On my way to see my family in the Italian Alps I frequently pass through Venice, staying with a dear friend from college who is Venetian. I remember on the last day of one of my very first visits, I had walked quite a bit all day. Some of it wondering into palaces & museums, some of it getting lost. There was this one final spot I was keen on making it to – Palazzo Grassi, a 16th century palace that presents temporary art exhibitions from the Pinault Collection.
As it is with getting to any location in Venice, you walk thru small alleyways, over bridges, under arches & if you don’t lose your sense of direction you arrive at your destination.
It was a sultry August day, the sun relentless in its abundance. I was a bit delirious at this point from the heat & fatigue, when I found myself suddenly before this small chapel. It appeared almost like a mirage in a desert. I assumed I was lost & felt frustrated, not realizing that the entrance to Palazzo Grassi was just to my right. Instead all I saw were a few individuals entering & leaving this unassuming chapel. I decided to follow them in as I desperately needed to sit and that too shrouded from the sun.

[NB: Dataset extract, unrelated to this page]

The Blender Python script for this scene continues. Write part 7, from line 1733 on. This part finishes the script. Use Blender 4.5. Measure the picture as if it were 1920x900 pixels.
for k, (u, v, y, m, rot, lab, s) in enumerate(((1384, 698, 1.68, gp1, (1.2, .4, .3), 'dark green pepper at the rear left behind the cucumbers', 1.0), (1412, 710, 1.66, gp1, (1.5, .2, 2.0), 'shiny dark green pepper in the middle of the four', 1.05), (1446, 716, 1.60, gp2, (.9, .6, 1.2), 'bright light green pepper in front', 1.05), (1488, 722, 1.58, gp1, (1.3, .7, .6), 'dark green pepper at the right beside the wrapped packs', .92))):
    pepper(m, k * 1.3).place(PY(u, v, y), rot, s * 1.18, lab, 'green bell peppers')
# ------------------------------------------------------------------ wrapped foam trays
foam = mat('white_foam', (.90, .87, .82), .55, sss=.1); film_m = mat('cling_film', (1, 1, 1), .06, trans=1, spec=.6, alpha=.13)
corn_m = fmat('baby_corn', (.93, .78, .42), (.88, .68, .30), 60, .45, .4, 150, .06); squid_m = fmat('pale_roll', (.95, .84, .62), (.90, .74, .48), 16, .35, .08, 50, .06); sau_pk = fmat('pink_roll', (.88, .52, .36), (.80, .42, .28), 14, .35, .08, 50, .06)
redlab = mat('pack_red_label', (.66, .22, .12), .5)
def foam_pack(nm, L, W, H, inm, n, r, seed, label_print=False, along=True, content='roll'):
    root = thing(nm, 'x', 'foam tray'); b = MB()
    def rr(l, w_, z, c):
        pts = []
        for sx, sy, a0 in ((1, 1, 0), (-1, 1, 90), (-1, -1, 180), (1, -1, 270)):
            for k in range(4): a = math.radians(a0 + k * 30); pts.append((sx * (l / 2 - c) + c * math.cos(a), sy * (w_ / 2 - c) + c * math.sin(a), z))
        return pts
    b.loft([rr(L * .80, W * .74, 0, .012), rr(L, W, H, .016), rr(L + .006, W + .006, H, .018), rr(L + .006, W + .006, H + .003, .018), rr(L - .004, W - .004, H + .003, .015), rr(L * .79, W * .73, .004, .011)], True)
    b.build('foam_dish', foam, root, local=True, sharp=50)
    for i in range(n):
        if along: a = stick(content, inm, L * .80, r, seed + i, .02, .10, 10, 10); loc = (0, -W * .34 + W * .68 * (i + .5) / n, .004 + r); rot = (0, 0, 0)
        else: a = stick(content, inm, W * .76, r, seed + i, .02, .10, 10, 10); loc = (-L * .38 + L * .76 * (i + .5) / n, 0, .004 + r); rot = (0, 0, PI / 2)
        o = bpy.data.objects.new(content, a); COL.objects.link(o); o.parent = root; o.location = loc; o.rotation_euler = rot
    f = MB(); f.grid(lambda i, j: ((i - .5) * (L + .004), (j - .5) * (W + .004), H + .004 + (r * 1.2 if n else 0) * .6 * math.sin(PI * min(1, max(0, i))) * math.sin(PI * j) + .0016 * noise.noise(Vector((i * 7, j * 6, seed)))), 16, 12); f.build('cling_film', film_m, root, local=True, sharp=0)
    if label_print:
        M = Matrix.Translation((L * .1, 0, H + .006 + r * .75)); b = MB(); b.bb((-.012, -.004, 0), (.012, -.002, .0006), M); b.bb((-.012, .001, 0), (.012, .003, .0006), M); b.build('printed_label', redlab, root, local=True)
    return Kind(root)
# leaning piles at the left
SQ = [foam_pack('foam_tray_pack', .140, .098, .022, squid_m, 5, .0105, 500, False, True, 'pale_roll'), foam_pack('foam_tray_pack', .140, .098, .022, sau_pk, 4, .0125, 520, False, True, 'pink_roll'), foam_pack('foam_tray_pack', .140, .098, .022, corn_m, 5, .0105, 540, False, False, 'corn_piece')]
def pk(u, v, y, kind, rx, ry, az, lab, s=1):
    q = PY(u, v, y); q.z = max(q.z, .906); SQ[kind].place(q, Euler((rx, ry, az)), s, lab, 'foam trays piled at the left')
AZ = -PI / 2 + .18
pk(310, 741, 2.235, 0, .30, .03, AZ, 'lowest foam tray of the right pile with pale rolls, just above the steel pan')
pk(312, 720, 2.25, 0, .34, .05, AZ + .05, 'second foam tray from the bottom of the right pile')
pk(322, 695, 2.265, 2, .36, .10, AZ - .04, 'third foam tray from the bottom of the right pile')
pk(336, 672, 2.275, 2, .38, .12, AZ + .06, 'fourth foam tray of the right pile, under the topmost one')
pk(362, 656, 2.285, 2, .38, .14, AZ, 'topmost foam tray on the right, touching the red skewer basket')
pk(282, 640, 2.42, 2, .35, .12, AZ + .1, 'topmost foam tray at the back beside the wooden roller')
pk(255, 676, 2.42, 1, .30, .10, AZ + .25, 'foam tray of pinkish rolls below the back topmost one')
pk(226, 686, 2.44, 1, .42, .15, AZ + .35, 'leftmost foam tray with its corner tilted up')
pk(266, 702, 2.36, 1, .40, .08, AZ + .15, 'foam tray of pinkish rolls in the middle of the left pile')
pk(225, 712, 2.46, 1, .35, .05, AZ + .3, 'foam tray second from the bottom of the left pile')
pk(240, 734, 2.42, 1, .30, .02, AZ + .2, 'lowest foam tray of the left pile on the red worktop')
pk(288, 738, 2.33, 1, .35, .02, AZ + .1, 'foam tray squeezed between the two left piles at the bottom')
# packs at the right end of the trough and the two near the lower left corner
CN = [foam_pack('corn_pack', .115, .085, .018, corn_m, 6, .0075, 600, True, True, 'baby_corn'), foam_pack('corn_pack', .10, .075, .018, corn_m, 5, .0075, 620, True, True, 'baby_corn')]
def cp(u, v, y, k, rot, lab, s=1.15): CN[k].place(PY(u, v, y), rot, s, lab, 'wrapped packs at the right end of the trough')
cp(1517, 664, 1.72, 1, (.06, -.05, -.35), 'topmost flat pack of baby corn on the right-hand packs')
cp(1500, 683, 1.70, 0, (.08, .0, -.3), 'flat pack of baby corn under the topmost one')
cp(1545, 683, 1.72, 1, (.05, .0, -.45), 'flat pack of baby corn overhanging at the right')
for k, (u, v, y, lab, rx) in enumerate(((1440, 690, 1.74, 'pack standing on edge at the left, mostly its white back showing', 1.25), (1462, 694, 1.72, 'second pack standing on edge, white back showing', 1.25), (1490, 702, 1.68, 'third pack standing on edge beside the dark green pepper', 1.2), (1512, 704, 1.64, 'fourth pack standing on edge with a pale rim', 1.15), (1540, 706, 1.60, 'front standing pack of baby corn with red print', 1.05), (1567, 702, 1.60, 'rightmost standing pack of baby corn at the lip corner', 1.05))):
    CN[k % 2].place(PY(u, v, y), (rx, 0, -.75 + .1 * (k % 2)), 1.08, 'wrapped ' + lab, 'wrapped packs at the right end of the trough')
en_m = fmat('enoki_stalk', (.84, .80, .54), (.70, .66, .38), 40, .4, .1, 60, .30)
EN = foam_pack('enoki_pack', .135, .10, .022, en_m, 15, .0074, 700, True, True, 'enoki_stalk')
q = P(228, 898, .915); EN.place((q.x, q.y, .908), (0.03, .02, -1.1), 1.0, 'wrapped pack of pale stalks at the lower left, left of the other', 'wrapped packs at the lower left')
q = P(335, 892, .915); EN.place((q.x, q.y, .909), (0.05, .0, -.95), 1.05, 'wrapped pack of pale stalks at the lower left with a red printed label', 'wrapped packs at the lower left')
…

As soon as I stepped into the chapel, I felt myself taken in. I sat down and found myself in what can only be described as an atmosphere of a larger presence.
I think about that space occasionally. I have come across many such spaces around the world, even up at Ananda Ashram here in NY. More often I think about the state of mind that made me available for that experience – a feeling of being lost, fatigued, unable to go any further, ready to stop & surrender all agency, ready to find my seat.
In Yoga Philosophy we are told that in part such a state of mind is necessary to enter & inhabit our inner landscape. When we have exhausted our identification with our personality self and all the fears & desires that come with it, we spontaneously make ourselves available to the immediacy of a larger presence. It is said that ‘misinformed desires & fears, false ideas, social inhibitions prevent us from mingling with our conscious self ‘. Part of our practice on our mat & meditation seat is to exhaust this misidentification.